____ Material

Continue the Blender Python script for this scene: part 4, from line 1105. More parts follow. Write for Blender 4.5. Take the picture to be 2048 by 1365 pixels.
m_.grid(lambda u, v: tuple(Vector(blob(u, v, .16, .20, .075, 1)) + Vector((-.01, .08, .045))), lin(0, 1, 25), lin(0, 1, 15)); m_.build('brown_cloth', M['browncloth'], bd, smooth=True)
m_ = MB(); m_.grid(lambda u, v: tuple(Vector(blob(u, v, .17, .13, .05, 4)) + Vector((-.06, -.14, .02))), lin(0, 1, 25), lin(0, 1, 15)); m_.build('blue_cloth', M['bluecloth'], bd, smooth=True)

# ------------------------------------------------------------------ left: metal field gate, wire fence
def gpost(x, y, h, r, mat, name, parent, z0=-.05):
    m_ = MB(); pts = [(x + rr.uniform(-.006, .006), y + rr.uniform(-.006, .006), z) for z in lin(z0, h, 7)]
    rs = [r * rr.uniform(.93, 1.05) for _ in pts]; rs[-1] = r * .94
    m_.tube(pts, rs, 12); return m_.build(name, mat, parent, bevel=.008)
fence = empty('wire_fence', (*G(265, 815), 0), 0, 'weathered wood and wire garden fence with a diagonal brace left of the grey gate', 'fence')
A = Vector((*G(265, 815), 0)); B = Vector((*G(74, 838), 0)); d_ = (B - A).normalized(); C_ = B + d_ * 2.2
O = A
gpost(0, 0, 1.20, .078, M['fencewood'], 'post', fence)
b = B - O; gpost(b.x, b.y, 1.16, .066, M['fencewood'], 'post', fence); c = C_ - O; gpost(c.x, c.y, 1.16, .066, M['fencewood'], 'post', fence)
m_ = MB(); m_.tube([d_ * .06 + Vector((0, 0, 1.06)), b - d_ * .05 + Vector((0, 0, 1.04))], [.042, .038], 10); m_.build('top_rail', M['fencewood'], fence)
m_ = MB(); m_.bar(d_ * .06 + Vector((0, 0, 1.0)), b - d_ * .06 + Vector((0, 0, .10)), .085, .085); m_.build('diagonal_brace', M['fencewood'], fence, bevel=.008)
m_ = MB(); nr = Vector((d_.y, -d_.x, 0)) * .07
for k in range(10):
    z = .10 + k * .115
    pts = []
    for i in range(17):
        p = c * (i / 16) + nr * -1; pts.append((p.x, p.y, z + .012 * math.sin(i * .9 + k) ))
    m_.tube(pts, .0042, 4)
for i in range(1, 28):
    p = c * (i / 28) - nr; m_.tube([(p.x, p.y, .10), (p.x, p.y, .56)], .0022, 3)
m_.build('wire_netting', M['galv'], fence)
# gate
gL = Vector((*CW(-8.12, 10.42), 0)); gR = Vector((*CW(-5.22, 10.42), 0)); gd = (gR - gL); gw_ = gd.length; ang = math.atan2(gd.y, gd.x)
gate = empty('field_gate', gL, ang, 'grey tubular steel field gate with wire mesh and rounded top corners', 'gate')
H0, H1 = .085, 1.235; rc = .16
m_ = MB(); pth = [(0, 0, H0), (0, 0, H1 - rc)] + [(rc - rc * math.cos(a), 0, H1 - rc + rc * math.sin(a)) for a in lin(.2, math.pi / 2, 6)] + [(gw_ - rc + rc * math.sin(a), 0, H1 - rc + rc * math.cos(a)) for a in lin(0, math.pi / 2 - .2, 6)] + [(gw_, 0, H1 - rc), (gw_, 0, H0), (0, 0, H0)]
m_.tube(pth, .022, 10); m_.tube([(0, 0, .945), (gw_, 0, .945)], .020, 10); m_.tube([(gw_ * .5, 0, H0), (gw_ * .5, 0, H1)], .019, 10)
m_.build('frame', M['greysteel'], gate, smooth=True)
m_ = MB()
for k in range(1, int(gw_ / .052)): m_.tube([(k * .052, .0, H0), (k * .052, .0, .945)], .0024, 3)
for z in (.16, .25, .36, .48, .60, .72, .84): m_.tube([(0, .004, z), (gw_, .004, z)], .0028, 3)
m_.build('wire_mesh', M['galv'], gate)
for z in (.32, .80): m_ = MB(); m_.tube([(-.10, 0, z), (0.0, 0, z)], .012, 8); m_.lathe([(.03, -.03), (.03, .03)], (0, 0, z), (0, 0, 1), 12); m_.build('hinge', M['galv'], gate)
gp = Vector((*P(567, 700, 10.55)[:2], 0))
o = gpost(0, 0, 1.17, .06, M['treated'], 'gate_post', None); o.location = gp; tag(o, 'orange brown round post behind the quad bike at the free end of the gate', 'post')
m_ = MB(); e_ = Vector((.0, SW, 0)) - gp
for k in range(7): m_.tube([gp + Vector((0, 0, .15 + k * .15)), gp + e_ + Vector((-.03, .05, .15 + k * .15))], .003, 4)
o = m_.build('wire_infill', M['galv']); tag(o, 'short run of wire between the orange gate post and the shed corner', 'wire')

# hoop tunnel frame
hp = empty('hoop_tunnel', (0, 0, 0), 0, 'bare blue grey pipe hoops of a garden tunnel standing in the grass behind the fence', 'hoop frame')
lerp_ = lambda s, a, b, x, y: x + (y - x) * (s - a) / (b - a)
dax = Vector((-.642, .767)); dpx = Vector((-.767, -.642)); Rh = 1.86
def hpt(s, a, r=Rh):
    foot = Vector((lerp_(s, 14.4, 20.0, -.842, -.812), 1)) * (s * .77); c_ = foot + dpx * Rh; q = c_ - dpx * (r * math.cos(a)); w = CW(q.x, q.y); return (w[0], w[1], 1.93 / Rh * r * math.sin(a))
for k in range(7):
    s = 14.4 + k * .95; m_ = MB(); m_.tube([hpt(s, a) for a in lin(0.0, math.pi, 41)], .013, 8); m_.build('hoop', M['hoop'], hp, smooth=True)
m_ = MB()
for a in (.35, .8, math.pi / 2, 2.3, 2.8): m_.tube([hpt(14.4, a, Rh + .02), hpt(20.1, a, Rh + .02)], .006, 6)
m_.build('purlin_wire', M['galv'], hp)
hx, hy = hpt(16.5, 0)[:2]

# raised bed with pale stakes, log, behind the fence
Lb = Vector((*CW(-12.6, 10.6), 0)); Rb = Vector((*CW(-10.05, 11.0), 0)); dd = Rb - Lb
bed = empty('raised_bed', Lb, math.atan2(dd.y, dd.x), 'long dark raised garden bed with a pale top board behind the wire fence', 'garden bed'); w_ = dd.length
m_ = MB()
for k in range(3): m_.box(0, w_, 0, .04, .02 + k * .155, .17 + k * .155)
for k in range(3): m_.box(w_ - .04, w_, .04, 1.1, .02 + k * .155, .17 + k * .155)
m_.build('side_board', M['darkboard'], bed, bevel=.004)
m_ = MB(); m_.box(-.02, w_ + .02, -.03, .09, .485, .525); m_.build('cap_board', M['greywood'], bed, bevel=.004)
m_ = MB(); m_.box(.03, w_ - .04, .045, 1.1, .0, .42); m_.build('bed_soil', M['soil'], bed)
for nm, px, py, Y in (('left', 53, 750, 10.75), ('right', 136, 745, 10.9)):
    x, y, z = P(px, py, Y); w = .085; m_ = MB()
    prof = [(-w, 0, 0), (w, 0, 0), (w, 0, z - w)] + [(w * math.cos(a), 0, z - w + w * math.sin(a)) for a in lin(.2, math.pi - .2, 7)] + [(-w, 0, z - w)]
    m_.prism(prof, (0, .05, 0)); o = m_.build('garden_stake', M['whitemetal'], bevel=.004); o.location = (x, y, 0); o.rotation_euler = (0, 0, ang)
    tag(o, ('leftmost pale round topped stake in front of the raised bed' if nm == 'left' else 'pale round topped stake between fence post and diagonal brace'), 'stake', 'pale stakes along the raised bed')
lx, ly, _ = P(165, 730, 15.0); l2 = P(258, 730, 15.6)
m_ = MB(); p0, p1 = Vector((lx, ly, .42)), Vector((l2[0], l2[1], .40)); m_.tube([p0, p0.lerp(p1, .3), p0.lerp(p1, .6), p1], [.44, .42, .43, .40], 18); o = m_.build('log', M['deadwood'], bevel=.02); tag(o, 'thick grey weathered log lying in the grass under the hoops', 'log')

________

#### [Your task]
Word for word, quote the lines of the material from the first line through the line with "m_ = MB(); m_.grid(lambda", both ends included.

#### [Complete response]
Continue the Blender Python script for this scene: part 4, from line 1105. More parts follow. Write for Blender 4.5. Take the picture to be 2048 by 1365 pixels.
m_.grid(lambda u, v: tuple(Vector(blob(u, v, .16, .20, .075, 1)) + Vector((-.01, .08, .045))), lin(0, 1, 25), lin(0, 1, 15)); m_.build('brown_cloth', M['browncloth'], bd, smooth=True)
m_ = MB(); m_.grid(lambda u, v: tuple(Vector(blob(u, v, .17, .13, .05, 4)) + Vector((-.06, -.14, .02))), lin(0, 1, 25), lin(0, 1, 15)); m_.build('blue_cloth', M['bluecloth'], bd, smooth=True)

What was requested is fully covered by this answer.